Federation highlights high assault rates on officers and calls for immediate introduction of spitgua

Release Date: 31 May 2017

Source: PFNI

The Police Federation for Northern Ireland says eight out of ten officers were the victims of a physical or verbal assault in a twelve-month period.

Revealing details of a survey of officers, the Federation said violence was widespread with 91% of those assaulted reporting unarmed physical assaults including wrestling, hitting and kicking.

Almost half (47%) of those who took part in the on-line survey said they had to deal with being threatened or assaulted with an offensive weapon such as a stick or bottle, and 13% assaulted with a deadly weapon including a firearm.

The Chairman of the PFNI, Mark Lindsay, said the level of assault was unacceptably high and he called for measures to be introduced to protect officers.

Nearly three-quarters of Officers highlighted the disgusting act of being spat at while they did their job.
Addressing assembled delegates attending the 45th Annual Conference of the PFNI, Mr. Lindsay, said they’d long campaigned for the introduction of spitguards to counter this sickening practice.

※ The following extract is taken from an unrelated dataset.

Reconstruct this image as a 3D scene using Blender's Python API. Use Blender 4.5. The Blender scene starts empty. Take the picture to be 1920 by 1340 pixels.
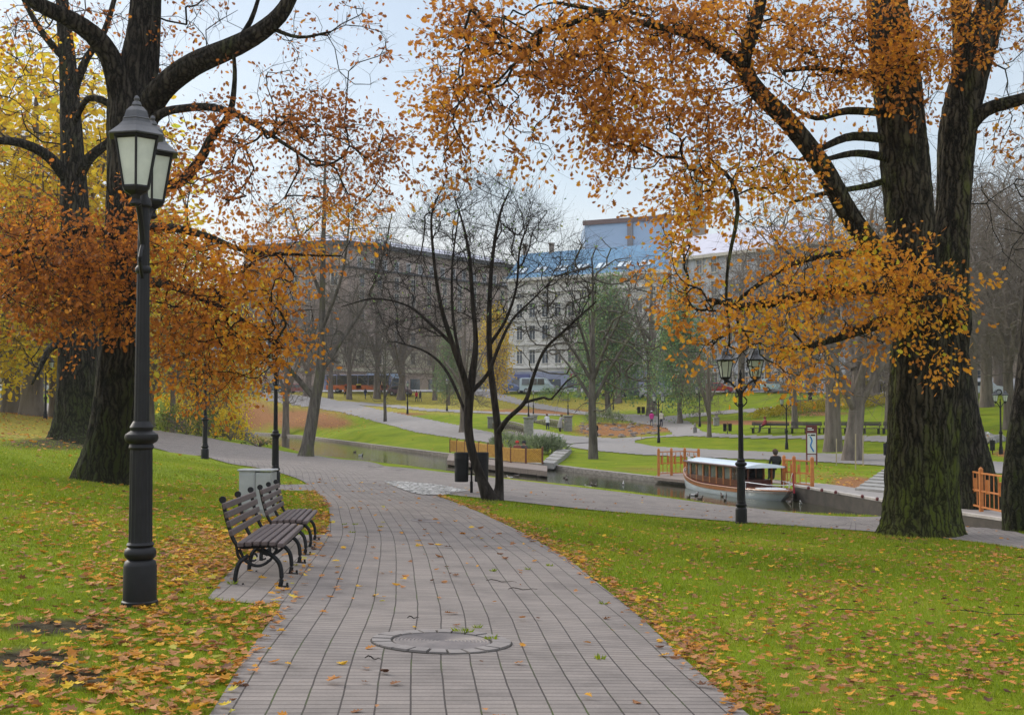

Mr Lindsay said: “We demand the immediate introduction of spitguards to afford adequate protection to officers….Spitting isn’t the same as suffering a physical injury or bruise, but it is every bit as bad, and every bit as unacceptable. The message has to go out that if you don’t want to wear a spitguard, then you shouldn’t spit at officers.”   

He said officers were also under attack from Government austerity where budget cuts were leading to the loss of hundreds of posts and where officer pay had fallen by 15% in real terms through no or negligible pay rises.

Mr Lindsay added: “Austerity has inflicted great damage, and it has to come to an end. In the world of government finances, policing is a low-hanging fruit. It’s short-termism at its worst and demands a different approach.”

Representatives also heard how officer confidence in the function and operation of the Police Ombudsman for Northern Ireland (PONI) had reached a new low.

Mr Lindsay said: “The recent revelations about a firearm in a drawer and the theft of the most sensitive of information demand that the Government must redefine the role of the office to ensure that the men and women I represent are not the victims of a ‘witchhunt’, and are not hung out to dry without the benefit of an appeal process.

“Reform is not so much desirable as essential. There is an obvious need for an independent avenue of appeal, whereby officers will have meaningful redress against malicious complaints and inept investigations.”

On legacy issues, Mr Lindsay told conference that the PFNI would be “implacably opposed to any attempt to equate the actions of terrorists with the heroic and selfless efforts of officers to protect the wider community.”